## PROBLEM
Please output exactly the lines of the material from the first through the line containing "COL = scene.collection", and nothing more.
-- Begin --
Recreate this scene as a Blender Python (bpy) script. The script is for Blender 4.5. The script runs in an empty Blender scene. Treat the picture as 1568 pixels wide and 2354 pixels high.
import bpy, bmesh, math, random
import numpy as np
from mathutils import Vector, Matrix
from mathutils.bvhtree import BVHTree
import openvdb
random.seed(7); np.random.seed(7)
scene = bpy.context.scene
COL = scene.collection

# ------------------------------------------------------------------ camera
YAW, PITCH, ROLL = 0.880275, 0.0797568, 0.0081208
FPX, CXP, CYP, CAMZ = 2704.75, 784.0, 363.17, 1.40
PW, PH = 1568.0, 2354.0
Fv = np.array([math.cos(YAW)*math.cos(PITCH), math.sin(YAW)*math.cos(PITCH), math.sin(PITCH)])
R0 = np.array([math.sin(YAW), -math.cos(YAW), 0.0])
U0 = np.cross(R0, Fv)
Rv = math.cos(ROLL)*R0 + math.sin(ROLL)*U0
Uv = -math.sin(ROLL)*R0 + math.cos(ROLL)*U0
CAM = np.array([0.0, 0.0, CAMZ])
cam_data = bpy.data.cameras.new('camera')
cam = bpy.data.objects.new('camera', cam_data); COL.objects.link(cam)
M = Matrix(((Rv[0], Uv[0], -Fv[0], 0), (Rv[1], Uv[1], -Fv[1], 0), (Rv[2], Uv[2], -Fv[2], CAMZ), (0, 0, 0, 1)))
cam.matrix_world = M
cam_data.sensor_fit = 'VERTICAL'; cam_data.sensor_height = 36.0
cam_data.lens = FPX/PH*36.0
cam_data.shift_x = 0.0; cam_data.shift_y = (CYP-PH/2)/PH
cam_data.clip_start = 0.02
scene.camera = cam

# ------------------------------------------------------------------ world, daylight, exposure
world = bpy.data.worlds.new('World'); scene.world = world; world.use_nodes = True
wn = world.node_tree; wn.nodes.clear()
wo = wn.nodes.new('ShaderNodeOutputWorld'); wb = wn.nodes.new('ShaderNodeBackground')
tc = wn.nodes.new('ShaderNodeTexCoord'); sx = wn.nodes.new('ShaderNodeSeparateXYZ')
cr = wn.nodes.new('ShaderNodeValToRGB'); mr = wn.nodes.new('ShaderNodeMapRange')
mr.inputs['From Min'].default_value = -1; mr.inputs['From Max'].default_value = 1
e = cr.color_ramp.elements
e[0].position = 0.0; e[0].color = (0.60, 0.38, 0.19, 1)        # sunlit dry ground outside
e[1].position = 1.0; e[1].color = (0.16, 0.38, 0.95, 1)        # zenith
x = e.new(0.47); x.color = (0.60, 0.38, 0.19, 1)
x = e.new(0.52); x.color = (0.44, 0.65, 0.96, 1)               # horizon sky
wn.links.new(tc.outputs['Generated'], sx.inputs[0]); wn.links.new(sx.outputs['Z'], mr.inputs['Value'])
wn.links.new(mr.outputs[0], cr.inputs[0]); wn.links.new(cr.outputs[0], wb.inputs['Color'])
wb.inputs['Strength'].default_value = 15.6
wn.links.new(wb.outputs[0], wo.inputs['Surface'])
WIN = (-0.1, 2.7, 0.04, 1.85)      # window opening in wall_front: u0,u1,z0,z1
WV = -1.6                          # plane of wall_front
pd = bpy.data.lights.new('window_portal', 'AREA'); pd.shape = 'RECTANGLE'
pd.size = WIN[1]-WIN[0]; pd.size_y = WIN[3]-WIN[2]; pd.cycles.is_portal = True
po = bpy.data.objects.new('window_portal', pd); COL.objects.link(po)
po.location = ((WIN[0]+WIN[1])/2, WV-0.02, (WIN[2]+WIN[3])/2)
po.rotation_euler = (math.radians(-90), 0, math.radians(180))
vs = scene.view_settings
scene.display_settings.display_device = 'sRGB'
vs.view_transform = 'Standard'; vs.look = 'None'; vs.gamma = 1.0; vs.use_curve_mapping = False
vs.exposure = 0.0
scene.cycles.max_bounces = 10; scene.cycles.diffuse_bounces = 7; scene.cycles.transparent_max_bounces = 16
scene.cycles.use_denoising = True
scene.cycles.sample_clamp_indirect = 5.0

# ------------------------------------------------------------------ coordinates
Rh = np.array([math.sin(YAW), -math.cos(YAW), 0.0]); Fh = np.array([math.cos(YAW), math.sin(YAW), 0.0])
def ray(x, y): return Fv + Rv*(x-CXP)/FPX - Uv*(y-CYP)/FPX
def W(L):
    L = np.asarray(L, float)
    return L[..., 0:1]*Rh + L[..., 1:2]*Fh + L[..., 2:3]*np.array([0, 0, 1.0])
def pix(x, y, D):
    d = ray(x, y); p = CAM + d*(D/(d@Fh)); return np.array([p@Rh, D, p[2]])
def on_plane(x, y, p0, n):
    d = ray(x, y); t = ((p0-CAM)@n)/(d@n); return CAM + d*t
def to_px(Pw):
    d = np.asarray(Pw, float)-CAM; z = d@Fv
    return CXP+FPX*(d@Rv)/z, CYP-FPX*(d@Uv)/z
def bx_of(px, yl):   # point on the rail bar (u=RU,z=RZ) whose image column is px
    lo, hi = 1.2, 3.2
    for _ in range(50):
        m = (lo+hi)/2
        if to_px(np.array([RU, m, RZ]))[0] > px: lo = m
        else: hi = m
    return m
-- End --
## REPLY TO THE TASK
Recreate this scene as a Blender Python (bpy) script. The script is for Blender 4.5. The script runs in an empty Blender scene. Treat the picture as 1568 pixels wide and 2354 pixels high.
import bpy, bmesh, math, random
import numpy as np
from mathutils import Vector, Matrix
from mathutils.bvhtree import BVHTree
import openvdb
random.seed(7); np.random.seed(7)
scene = bpy.context.scene
COL = scene.collection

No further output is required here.